►

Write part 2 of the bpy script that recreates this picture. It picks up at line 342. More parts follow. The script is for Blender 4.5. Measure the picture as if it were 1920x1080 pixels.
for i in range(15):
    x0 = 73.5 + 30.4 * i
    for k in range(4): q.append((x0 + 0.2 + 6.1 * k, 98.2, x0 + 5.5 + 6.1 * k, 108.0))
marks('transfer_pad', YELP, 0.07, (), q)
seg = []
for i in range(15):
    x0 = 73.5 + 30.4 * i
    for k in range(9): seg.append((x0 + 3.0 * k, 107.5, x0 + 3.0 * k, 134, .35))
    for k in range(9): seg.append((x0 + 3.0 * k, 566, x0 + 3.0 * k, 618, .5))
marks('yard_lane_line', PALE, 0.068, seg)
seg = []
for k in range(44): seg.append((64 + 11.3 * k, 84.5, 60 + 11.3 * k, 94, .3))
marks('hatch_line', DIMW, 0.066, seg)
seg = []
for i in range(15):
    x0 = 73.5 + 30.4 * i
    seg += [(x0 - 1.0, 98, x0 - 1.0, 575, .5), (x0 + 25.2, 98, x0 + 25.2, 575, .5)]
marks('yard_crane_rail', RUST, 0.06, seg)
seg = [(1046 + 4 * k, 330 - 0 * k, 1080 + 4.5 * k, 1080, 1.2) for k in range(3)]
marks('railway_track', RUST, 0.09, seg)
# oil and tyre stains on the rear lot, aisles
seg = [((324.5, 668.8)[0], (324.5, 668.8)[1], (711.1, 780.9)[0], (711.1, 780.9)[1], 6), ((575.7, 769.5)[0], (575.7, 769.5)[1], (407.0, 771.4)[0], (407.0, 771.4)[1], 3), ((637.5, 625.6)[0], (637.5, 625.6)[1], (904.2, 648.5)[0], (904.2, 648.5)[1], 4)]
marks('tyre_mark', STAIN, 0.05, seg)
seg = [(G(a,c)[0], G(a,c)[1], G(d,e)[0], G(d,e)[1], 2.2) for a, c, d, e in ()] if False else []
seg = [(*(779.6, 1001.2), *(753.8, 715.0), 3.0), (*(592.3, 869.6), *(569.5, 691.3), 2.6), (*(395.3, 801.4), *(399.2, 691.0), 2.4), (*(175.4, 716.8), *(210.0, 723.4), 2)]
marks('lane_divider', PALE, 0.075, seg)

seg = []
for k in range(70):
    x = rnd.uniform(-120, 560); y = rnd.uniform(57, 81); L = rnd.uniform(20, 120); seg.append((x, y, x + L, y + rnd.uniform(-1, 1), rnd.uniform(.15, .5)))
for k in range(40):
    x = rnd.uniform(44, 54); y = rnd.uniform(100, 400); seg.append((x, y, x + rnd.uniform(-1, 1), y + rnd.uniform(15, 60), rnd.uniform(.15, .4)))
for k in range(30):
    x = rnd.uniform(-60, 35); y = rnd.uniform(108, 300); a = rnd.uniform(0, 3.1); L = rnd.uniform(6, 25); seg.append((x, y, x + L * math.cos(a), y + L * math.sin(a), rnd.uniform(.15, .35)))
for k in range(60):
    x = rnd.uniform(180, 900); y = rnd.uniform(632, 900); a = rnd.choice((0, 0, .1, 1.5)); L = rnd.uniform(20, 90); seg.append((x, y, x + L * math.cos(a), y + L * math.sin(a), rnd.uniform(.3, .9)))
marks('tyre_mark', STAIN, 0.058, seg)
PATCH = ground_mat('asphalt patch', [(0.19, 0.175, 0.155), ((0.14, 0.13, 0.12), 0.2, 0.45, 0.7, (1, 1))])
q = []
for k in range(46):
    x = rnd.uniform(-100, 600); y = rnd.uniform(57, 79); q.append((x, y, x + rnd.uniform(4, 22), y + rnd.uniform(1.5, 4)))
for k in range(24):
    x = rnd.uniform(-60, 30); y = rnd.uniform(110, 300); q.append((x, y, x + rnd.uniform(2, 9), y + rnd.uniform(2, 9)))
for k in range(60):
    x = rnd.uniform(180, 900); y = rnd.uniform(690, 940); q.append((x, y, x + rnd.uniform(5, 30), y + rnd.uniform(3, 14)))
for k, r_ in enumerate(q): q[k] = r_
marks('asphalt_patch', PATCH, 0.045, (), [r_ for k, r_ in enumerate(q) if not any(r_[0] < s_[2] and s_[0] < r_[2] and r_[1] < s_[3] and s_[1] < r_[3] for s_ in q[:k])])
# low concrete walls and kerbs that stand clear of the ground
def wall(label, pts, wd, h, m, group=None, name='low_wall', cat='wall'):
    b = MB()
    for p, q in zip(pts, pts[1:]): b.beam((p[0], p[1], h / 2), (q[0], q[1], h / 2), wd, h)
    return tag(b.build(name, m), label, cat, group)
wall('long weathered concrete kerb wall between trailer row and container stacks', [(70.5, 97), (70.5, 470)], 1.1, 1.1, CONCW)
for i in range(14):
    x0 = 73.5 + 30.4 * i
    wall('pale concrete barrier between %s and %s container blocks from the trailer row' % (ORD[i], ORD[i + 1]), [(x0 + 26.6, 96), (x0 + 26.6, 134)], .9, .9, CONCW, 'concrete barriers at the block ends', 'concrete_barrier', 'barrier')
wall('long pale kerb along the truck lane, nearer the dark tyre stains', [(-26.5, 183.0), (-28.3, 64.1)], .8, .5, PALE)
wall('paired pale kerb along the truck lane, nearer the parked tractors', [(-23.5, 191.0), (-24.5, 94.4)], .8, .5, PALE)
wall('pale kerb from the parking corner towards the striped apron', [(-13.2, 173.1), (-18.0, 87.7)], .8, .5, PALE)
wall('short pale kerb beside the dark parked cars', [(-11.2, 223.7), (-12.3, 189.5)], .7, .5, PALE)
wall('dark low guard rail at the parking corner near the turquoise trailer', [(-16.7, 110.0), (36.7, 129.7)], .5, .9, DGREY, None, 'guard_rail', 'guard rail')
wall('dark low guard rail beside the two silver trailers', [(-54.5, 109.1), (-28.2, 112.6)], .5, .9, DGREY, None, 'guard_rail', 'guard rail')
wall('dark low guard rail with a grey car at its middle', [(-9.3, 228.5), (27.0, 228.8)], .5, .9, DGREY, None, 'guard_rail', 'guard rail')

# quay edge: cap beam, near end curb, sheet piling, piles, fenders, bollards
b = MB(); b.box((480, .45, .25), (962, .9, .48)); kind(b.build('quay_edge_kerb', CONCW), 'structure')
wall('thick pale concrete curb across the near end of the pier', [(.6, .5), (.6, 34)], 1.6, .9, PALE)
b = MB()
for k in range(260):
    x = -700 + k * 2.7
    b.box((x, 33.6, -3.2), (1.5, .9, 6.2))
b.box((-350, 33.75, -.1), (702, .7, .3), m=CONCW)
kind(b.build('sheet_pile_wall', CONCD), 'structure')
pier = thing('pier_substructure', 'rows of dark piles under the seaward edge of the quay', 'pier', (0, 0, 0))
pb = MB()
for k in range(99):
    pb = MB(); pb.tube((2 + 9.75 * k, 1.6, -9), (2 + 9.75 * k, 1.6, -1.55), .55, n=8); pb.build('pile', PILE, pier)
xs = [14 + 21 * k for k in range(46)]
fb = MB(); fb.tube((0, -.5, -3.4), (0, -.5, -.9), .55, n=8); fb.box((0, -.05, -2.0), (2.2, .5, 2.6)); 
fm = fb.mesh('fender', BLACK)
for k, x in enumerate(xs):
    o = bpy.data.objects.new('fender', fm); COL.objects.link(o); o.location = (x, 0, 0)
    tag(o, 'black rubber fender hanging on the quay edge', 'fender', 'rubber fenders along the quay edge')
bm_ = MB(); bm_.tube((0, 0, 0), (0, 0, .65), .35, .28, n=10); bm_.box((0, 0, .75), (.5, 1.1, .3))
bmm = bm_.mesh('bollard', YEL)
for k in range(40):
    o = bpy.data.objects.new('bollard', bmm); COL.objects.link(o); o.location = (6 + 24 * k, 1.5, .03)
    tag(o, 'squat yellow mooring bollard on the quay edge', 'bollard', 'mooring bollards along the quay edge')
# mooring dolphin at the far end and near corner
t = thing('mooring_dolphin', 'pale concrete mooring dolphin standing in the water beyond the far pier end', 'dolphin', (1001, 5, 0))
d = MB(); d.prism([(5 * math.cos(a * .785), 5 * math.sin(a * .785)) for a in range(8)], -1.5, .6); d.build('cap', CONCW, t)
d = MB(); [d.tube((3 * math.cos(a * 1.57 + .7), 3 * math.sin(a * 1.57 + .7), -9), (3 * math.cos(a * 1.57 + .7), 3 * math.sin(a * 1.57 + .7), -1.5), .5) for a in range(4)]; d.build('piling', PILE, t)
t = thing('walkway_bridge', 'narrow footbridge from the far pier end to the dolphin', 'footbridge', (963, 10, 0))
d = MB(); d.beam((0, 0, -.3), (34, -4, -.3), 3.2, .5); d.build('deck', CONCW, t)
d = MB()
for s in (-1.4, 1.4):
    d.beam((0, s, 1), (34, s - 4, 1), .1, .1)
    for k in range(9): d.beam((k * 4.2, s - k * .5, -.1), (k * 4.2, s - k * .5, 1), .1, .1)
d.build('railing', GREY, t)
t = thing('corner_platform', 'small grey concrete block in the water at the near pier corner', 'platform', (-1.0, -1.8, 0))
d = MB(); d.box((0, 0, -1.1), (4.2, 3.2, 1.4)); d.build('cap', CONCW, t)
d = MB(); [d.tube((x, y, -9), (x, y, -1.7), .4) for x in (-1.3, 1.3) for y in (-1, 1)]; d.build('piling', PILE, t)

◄

*TASK BRIEF*. Look above and repeat, character for character, the lines from the first one to the line with "marks('lane_divider', PALE, 0.075, seg)", counting both.

*TASK SOLUTION*.
Write part 2 of the bpy script that recreates this picture. It picks up at line 342. More parts follow. The script is for Blender 4.5. Measure the picture as if it were 1920x1080 pixels.
for i in range(15):
    x0 = 73.5 + 30.4 * i
    for k in range(4): q.append((x0 + 0.2 + 6.1 * k, 98.2, x0 + 5.5 + 6.1 * k, 108.0))
marks('transfer_pad', YELP, 0.07, (), q)
seg = []
for i in range(15):
    x0 = 73.5 + 30.4 * i
    for k in range(9): seg.append((x0 + 3.0 * k, 107.5, x0 + 3.0 * k, 134, .35))
    for k in range(9): seg.append((x0 + 3.0 * k, 566, x0 + 3.0 * k, 618, .5))
marks('yard_lane_line', PALE, 0.068, seg)
seg = []
for k in range(44): seg.append((64 + 11.3 * k, 84.5, 60 + 11.3 * k, 94, .3))
marks('hatch_line', DIMW, 0.066, seg)
seg = []
for i in range(15):
    x0 = 73.5 + 30.4 * i
    seg += [(x0 - 1.0, 98, x0 - 1.0, 575, .5), (x0 + 25.2, 98, x0 + 25.2, 575, .5)]
marks('yard_crane_rail', RUST, 0.06, seg)
seg = [(1046 + 4 * k, 330 - 0 * k, 1080 + 4.5 * k, 1080, 1.2) for k in range(3)]
marks('railway_track', RUST, 0.09, seg)
# oil and tyre stains on the rear lot, aisles
seg = [((324.5, 668.8)[0], (324.5, 668.8)[1], (711.1, 780.9)[0], (711.1, 780.9)[1], 6), ((575.7, 769.5)[0], (575.7, 769.5)[1], (407.0, 771.4)[0], (407.0, 771.4)[1], 3), ((637.5, 625.6)[0], (637.5, 625.6)[1], (904.2, 648.5)[0], (904.2, 648.5)[1], 4)]
marks('tyre_mark', STAIN, 0.05, seg)
seg = [(G(a,c)[0], G(a,c)[1], G(d,e)[0], G(d,e)[1], 2.2) for a, c, d, e in ()] if False else []
seg = [(*(779.6, 1001.2), *(753.8, 715.0), 3.0), (*(592.3, 869.6), *(569.5, 691.3), 2.6), (*(395.3, 801.4), *(399.2, 691.0), 2.4), (*(175.4, 716.8), *(210.0, 723.4), 2)]
marks('lane_divider', PALE, 0.075, seg)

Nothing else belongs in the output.